[start]

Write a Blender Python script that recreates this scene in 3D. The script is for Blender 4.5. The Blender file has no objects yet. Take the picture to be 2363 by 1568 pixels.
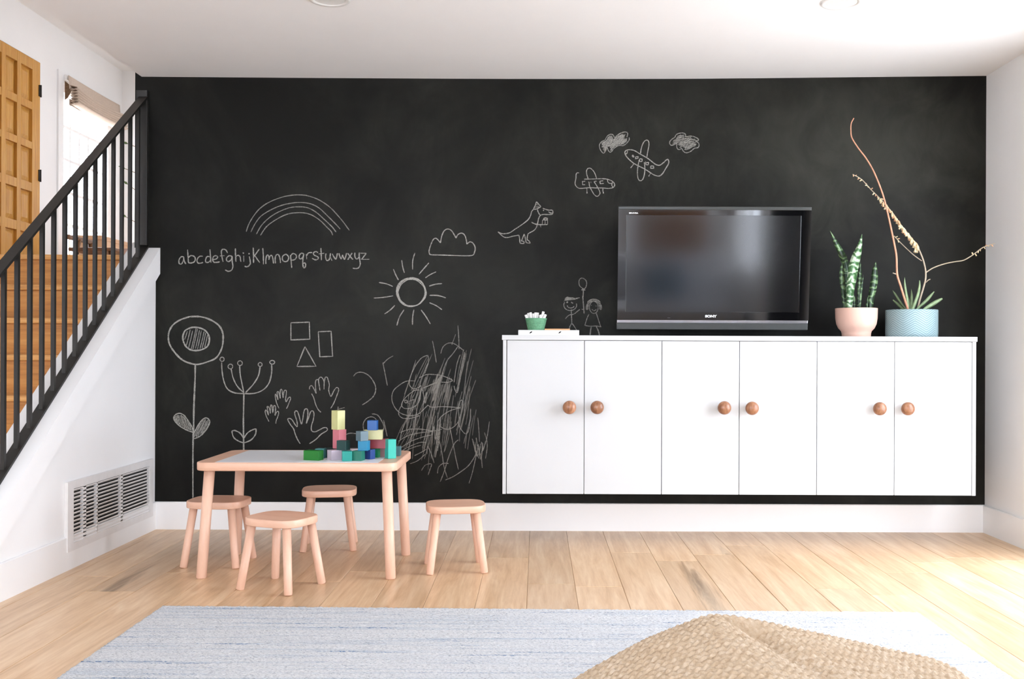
import bpy, bmesh, math, random
from mathutils import Vector, Matrix, Euler

random.seed(7)
S = bpy.context.scene
COL = S.collection
PI = math.pi

# ------------------------------------------------------------------ camera
FPX, VX, VY, ROLL, CAMZ = 2297.0, 1240.0, 808.0, 0.004, 0.974
cam_d = bpy.data.cameras.new('camera')
cam_d.sensor_width = 36.0
cam_d.lens = FPX * 36.0 / 2363.0
cam_d.shift_x = -(VX - 1181.5) / 2363.0
cam_d.shift_y = (VY - 784.0) / 2363.0
cam_d.clip_start = 0.05
cam = bpy.data.objects.new('camera', cam_d)
COL.objects.link(cam)
cam.location = (0, 0, CAMZ)
cam.rotation_euler = (PI / 2, -ROLL, 0)
S.camera = cam

# ------------------------------------------------------------------ world, daylight, exposure
W = bpy.data.worlds.new('sky'); S.world = W
W.use_nodes = True
bg = W.node_tree.nodes['Background']
bg.inputs[0].default_value = (0.90, 0.985, 1.125, 1)
bg.inputs[1].default_value = 9.0
S.view_settings.view_transform = 'Standard'
S.view_settings.look = 'None'
S.view_settings.gamma = 1.0
S.view_settings.use_curve_mapping = False
S.view_settings.exposure = 0.47


def portal(name, loc, rot, sx, sy):
    """daylight portal lying in a window opening: it only steers sampling of the sky"""
    l = bpy.data.lights.new(name, 'AREA')
    l.shape = 'RECTANGLE'; l.size = sx; l.size_y = sy
    l.cycles.is_portal = True
    o = bpy.data.objects.new(name, l); COL.objects.link(o)
    o.location = loc; o.rotation_euler = rot
    return o


# main dimensions (metres)
D = 5.369                 # back wall
XR = 2.416                # right wall
XK = -2.06                # knee wall face by the stairs
XKI = -2.205              # knee wall inner face
XE = -2.175               # left end of the black wall
XC = -2.14                # ceiling edge over the stairs
XS = -3.36                # far side of the staircase
XL = -4.48                # entry wall with door and window
YF = 10.71                # entry far wall
YB = -2.4                 # wall behind the camera
ZL = 1.505                # landing floor
ZE = 3.96                 # entry ceiling
SL = 0.731                # stair slope
def ktop(y): return SL * y - 2.408
WIN_R = (2.75, 4.65, 0.06, 2.2)      # glass door in the right wall: y0,y1,z0,z1
WIN_B = (-3.1, 1.0, 0.5, 2.3)      # window behind the camera: x0,x1,z0,z1
WIN_E = (9.36, 10.46, 1.78, 3.47)   # entry window: y0,y1,z0,z1
WIN_S = (-2.1, -.7, 0.75, 2.2)      # second window in the right wall, behind the camera
WIN_H_FILL = (7.5, 9.05, 2.2, 3.4)       # unseen window added to brighten the entry, hidden by the black wall
WIN_U_FILL = (-3.25, -2.25, 2.65, 3.8)   # unseen high window added to brighten the stairs, behind the camera

portal('daylight_glass_door', (XR + .1, (WIN_R[0] + WIN_R[1]) / 2, (WIN_R[2] + WIN_R[3]) / 2), (0, PI / 2, 0),
       WIN_R[3] - WIN_R[2], WIN_R[1] - WIN_R[0])
portal('daylight_rear_window', ((WIN_B[0] + WIN_B[1]) / 2, YB - .1, (WIN_B[2] + WIN_B[3]) / 2), (PI / 2, 0, 0),
       WIN_B[1] - WIN_B[0], WIN_B[3] - WIN_B[2])
portal('daylight_entry_window', (XL - .1, (WIN_E[0] + WIN_E[1]) / 2, (WIN_E[2] + WIN_E[3]) / 2), (0, -PI / 2, 0),
       WIN_E[3] - WIN_E[2], WIN_E[1] - WIN_E[0])


portal('daylight_side_window', (XR + .1, (WIN_S[0] + WIN_S[1]) / 2, (WIN_S[2] + WIN_S[3]) / 2), (0, PI / 2, 0),
       WIN_S[3] - WIN_S[2], WIN_S[1] - WIN_S[0])
portal('daylight_added_stairwell_window', ((WIN_U_FILL[0] + WIN_U_FILL[1]) / 2, YB - .1, (WIN_U_FILL[2] + WIN_U_FILL[3]) / 2), (PI / 2, 0, 0),
       WIN_U_FILL[1] - WIN_U_FILL[0], WIN_U_FILL[3] - WIN_U_FILL[2])
portal('daylight_added_hall_window', (-1.1, (WIN_H_FILL[0] + WIN_H_FILL[1]) / 2, (WIN_H_FILL[2] + WIN_H_FILL[3]) / 2), (0, PI / 2, 0),
       WIN_H_FILL[3] - WIN_H_FILL[2], WIN_H_FILL[1] - WIN_H_FILL[0])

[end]

> **Task requirements**
Write the full listing out again with every line unchanged, but include no pictures.

> **Worked answer**
Write a Blender Python script that recreates this scene in 3D. The script is for Blender 4.5. The Blender file has no objects yet. Take the picture to be 2363 by 1568 pixels.
import bpy, bmesh, math, random
from mathutils import Vector, Matrix, Euler

random.seed(7)
S = bpy.context.scene
COL = S.collection
PI = math.pi

# ------------------------------------------------------------------ camera
FPX, VX, VY, ROLL, CAMZ = 2297.0, 1240.0, 808.0, 0.004, 0.974
cam_d = bpy.data.cameras.new('camera')
cam_d.sensor_width = 36.0
cam_d.lens = FPX * 36.0 / 2363.0
cam_d.shift_x = -(VX - 1181.5) / 2363.0
cam_d.shift_y = (VY - 784.0) / 2363.0
cam_d.clip_start = 0.05
cam = bpy.data.objects.new('camera', cam_d)
COL.objects.link(cam)
cam.location = (0, 0, CAMZ)
cam.rotation_euler = (PI / 2, -ROLL, 0)
S.camera = cam

# ------------------------------------------------------------------ world, daylight, exposure
W = bpy.data.worlds.new('sky'); S.world = W
W.use_nodes = True
bg = W.node_tree.nodes['Background']
bg.inputs[0].default_value = (0.90, 0.985, 1.125, 1)
bg.inputs[1].default_value = 9.0
S.view_settings.view_transform = 'Standard'
S.view_settings.look = 'None'
S.view_settings.gamma = 1.0
S.view_settings.use_curve_mapping = False
S.view_settings.exposure = 0.47


def portal(name, loc, rot, sx, sy):
    """daylight portal lying in a window opening: it only steers sampling of the sky"""
    l = bpy.data.lights.new(name, 'AREA')
    l.shape = 'RECTANGLE'; l.size = sx; l.size_y = sy
    l.cycles.is_portal = True
    o = bpy.data.objects.new(name, l); COL.objects.link(o)
    o.location = loc; o.rotation_euler = rot
    return o


# main dimensions (metres)
D = 5.369                 # back wall
XR = 2.416                # right wall
XK = -2.06                # knee wall face by the stairs
XKI = -2.205              # knee wall inner face
XE = -2.175               # left end of the black wall
XC = -2.14                # ceiling edge over the stairs
XS = -3.36                # far side of the staircase
XL = -4.48                # entry wall with door and window
YF = 10.71                # entry far wall
YB = -2.4                 # wall behind the camera
ZL = 1.505                # landing floor
ZE = 3.96                 # entry ceiling
SL = 0.731                # stair slope
def ktop(y): return SL * y - 2.408
WIN_R = (2.75, 4.65, 0.06, 2.2)      # glass door in the right wall: y0,y1,z0,z1
WIN_B = (-3.1, 1.0, 0.5, 2.3)      # window behind the camera: x0,x1,z0,z1
WIN_E = (9.36, 10.46, 1.78, 3.47)   # entry window: y0,y1,z0,z1
WIN_S = (-2.1, -.7, 0.75, 2.2)      # second window in the right wall, behind the camera
WIN_H_FILL = (7.5, 9.05, 2.2, 3.4)       # unseen window added to brighten the entry, hidden by the black wall
WIN_U_FILL = (-3.25, -2.25, 2.65, 3.8)   # unseen high window added to brighten the stairs, behind the camera

portal('daylight_glass_door', (XR + .1, (WIN_R[0] + WIN_R[1]) / 2, (WIN_R[2] + WIN_R[3]) / 2), (0, PI / 2, 0),
       WIN_R[3] - WIN_R[2], WIN_R[1] - WIN_R[0])
portal('daylight_rear_window', ((WIN_B[0] + WIN_B[1]) / 2, YB - .1, (WIN_B[2] + WIN_B[3]) / 2), (PI / 2, 0, 0),
       WIN_B[1] - WIN_B[0], WIN_B[3] - WIN_B[2])
portal('daylight_entry_window', (XL - .1, (WIN_E[0] + WIN_E[1]) / 2, (WIN_E[2] + WIN_E[3]) / 2), (0, -PI / 2, 0),
       WIN_E[3] - WIN_E[2], WIN_E[1] - WIN_E[0])


portal('daylight_side_window', (XR + .1, (WIN_S[0] + WIN_S[1]) / 2, (WIN_S[2] + WIN_S[3]) / 2), (0, PI / 2, 0),
       WIN_S[3] - WIN_S[2], WIN_S[1] - WIN_S[0])
portal('daylight_added_stairwell_window', ((WIN_U_FILL[0] + WIN_U_FILL[1]) / 2, YB - .1, (WIN_U_FILL[2] + WIN_U_FILL[3]) / 2), (PI / 2, 0, 0),
       WIN_U_FILL[1] - WIN_U_FILL[0], WIN_U_FILL[3] - WIN_U_FILL[2])
portal('daylight_added_hall_window', (-1.1, (WIN_H_FILL[0] + WIN_H_FILL[1]) / 2, (WIN_H_FILL[2] + WIN_H_FILL[3]) / 2), (0, PI / 2, 0),
       WIN_H_FILL[3] - WIN_H_FILL[2], WIN_H_FILL[1] - WIN_H_FILL[0])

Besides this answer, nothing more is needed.